→ **WHAT IS EXPECTED**:
Transcribe the material in full, exactly as written.
--- Start RECORDS FOR THIS EXERCISE ---
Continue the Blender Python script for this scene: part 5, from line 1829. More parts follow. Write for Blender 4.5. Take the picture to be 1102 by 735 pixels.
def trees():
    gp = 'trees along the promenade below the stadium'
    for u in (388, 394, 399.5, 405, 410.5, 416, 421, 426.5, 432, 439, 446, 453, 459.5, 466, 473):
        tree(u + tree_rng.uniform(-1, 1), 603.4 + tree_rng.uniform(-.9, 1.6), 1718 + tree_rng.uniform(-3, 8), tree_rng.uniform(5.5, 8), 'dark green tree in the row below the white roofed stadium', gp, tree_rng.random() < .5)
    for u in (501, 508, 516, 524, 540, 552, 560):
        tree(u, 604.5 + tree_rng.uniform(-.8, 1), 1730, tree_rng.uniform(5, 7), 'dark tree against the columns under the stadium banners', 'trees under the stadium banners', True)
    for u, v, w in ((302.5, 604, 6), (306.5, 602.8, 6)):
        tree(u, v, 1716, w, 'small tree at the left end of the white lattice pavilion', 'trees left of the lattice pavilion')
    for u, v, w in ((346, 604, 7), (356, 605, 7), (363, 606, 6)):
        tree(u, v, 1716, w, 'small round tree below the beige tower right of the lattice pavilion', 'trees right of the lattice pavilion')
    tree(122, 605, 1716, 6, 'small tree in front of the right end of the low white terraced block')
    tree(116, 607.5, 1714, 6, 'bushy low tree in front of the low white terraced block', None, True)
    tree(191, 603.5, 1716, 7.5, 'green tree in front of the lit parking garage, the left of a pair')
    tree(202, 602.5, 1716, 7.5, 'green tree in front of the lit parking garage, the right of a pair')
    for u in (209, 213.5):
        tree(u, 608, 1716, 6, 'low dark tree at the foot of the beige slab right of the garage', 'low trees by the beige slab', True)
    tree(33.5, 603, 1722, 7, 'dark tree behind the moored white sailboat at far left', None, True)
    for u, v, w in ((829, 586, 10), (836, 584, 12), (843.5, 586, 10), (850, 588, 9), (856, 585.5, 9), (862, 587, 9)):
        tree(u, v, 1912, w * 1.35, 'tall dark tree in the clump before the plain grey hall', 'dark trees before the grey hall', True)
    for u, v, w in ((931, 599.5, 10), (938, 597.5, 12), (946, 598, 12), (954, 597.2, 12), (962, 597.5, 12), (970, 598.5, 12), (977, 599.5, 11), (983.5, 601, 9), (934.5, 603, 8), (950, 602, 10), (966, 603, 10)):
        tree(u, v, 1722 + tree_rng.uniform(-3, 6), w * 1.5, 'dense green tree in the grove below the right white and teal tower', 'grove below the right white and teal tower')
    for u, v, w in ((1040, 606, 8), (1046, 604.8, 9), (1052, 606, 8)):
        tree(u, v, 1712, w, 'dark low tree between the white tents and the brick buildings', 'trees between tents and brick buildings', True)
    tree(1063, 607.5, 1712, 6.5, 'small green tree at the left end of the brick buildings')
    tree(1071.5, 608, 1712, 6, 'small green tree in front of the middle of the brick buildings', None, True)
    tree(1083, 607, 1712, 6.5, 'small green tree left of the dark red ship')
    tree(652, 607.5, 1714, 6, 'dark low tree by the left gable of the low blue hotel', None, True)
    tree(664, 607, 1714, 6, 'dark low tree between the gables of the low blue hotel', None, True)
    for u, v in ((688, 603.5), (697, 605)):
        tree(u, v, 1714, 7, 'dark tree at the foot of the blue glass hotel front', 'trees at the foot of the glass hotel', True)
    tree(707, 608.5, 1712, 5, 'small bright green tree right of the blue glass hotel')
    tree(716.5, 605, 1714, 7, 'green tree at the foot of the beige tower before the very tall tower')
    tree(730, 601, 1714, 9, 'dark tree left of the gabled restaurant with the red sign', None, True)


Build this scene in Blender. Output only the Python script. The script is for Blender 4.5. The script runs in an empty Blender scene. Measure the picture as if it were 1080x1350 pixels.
--- End RECORDS FOR THIS EXERCISE ---
→ **COMPLETED TASK**:
Continue the Blender Python script for this scene: part 5, from line 1829. More parts follow. Write for Blender 4.5. Take the picture to be 1102 by 735 pixels.
def trees():
    gp = 'trees along the promenade below the stadium'
    for u in (388, 394, 399.5, 405, 410.5, 416, 421, 426.5, 432, 439, 446, 453, 459.5, 466, 473):
        tree(u + tree_rng.uniform(-1, 1), 603.4 + tree_rng.uniform(-.9, 1.6), 1718 + tree_rng.uniform(-3, 8), tree_rng.uniform(5.5, 8), 'dark green tree in the row below the white roofed stadium', gp, tree_rng.random() < .5)
    for u in (501, 508, 516, 524, 540, 552, 560):
        tree(u, 604.5 + tree_rng.uniform(-.8, 1), 1730, tree_rng.uniform(5, 7), 'dark tree against the columns under the stadium banners', 'trees under the stadium banners', True)
    for u, v, w in ((302.5, 604, 6), (306.5, 602.8, 6)):
        tree(u, v, 1716, w, 'small tree at the left end of the white lattice pavilion', 'trees left of the lattice pavilion')
    for u, v, w in ((346, 604, 7), (356, 605, 7), (363, 606, 6)):
        tree(u, v, 1716, w, 'small round tree below the beige tower right of the lattice pavilion', 'trees right of the lattice pavilion')
    tree(122, 605, 1716, 6, 'small tree in front of the right end of the low white terraced block')
    tree(116, 607.5, 1714, 6, 'bushy low tree in front of the low white terraced block', None, True)
    tree(191, 603.5, 1716, 7.5, 'green tree in front of the lit parking garage, the left of a pair')
    tree(202, 602.5, 1716, 7.5, 'green tree in front of the lit parking garage, the right of a pair')
    for u in (209, 213.5):
        tree(u, 608, 1716, 6, 'low dark tree at the foot of the beige slab right of the garage', 'low trees by the beige slab', True)
    tree(33.5, 603, 1722, 7, 'dark tree behind the moored white sailboat at far left', None, True)
    for u, v, w in ((829, 586, 10), (836, 584, 12), (843.5, 586, 10), (850, 588, 9), (856, 585.5, 9), (862, 587, 9)):
        tree(u, v, 1912, w * 1.35, 'tall dark tree in the clump before the plain grey hall', 'dark trees before the grey hall', True)
    for u, v, w in ((931, 599.5, 10), (938, 597.5, 12), (946, 598, 12), (954, 597.2, 12), (962, 597.5, 12), (970, 598.5, 12), (977, 599.5, 11), (983.5, 601, 9), (934.5, 603, 8), (950, 602, 10), (966, 603, 10)):
        tree(u, v, 1722 + tree_rng.uniform(-3, 6), w * 1.5, 'dense green tree in the grove below the right white and teal tower', 'grove below the right white and teal tower')
    for u, v, w in ((1040, 606, 8), (1046, 604.8, 9), (1052, 606, 8)):
        tree(u, v, 1712, w, 'dark low tree between the white tents and the brick buildings', 'trees between tents and brick buildings', True)
    tree(1063, 607.5, 1712, 6.5, 'small green tree at the left end of the brick buildings')
    tree(1071.5, 608, 1712, 6, 'small green tree in front of the middle of the brick buildings', None, True)
    tree(1083, 607, 1712, 6.5, 'small green tree left of the dark red ship')
    tree(652, 607.5, 1714, 6, 'dark low tree by the left gable of the low blue hotel', None, True)
    tree(664, 607, 1714, 6, 'dark low tree between the gables of the low blue hotel', None, True)
    for u, v in ((688, 603.5), (697, 605)):
        tree(u, v, 1714, 7, 'dark tree at the foot of the blue glass hotel front', 'trees at the foot of the glass hotel', True)
    tree(707, 608.5, 1712, 5, 'small bright green tree right of the blue glass hotel')
    tree(716.5, 605, 1714, 7, 'green tree at the foot of the beige tower before the very tall tower')
    tree(730, 601, 1714, 9, 'dark tree left of the gabled restaurant with the red sign', None, True)


Build this scene in Blender. Output only the Python script. The script is for Blender 4.5. The script runs in an empty Blender scene. Measure the picture as if it were 1080x1350 pixels.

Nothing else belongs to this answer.